Bank of England Governor Andrew Bailey warned Friday that international regulators face a “coming wrestle” with the U.S. government over stablecoin standards, marking a widening transatlantic policy rift as Washington promotes dollar-denominated stablecoins as global payments infrastructure. Speaking at a BoE-hosted conference on financial imbalances, Bailey emphasized that stablecoins can only function globally if underpinned by international standards, according to Reuters.
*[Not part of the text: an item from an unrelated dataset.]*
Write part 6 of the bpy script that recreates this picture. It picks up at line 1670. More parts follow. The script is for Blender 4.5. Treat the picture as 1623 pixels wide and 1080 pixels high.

Bailey, who chairs the Financial Stability Board, identified a specific vulnerability in the current U.S. stablecoin landscape: some dollar-pegged stablecoins cannot be readily converted to dollars without routing through a crypto exchange, potentially limiting convertibility during a crisis. If these tokens become widely used for cross-border payments, Bailey argued, a financial crisis could trigger a flight from stablecoins with weak redemption guarantees to jurisdictions with stricter convertibility rules. “We know what would happen if there was a run on a stablecoin — they’d all turn up here,” Bailey said, referring to the UK.
Bailey’s stance reflects a multi-year regulatory position. In July 2025, he warned the world’s largest banks against issuing their own stablecoins, urging them to pursue tokenized deposits instead. Six major UK banks have since launched a live pilot of tokenized sterling deposits, aligning with the BoE’s preference for bank-issued digital assets over independent stablecoin issuers.
The UK and U.S. are pursuing distinct stablecoin regulatory approaches. The BoE opened a consultation in November on rules for “systemic” sterling stablecoins, initially proposing holding limits of £20,000 for individuals and £10 million for businesses. Following industry pushback, the central bank signaled in March it was open to revising those caps, with updated draft rules expected around June.
Under the UK’s planned regime, systemic stablecoin issuers must hold at least 40% of reserves in unremunerated accounts at the Bank of England, with the remainder in short-term UK government debt, specifically to ensure rapid redemption. By contrast, the U.S. GENIUS Act requires 100% reserve backing and monthly disclosures but does not mandate that token holders be able to redeem directly from the issuer without intermediaries.
The transatlantic friction reflects diverging policy trajectories. President Trump signed the GENIUS Act into law in July 2025, and the FDIC proposed implementing rules in April. The Senate Banking Committee is set to mark up the broader CLARITY Act on Thursday after a bipartisan compromise on stablecoin yield resolved a months-long legislative impasse.
Bailey’s comments arrived the same day ECB President Christine Lagarde made her most direct case yet against stablecoins, arguing that even euro-denominated tokens threaten financial stability and monetary-policy transmission. Together, the speeches represent significant pushback from Europe’s two most powerful central bankers against a stablecoin regulatory regime shaped largely on U.S. terms.
Whether Bailey’s framing gains traction will depend on how the Financial Stability Board’s standard-setting process unfolds. The FSB has issued stablecoin recommendations since 2020, but those guidelines are non-binding, and the U.S. has historically shown limited appetite for subordinating domestic crypto policy to multilateral frameworks.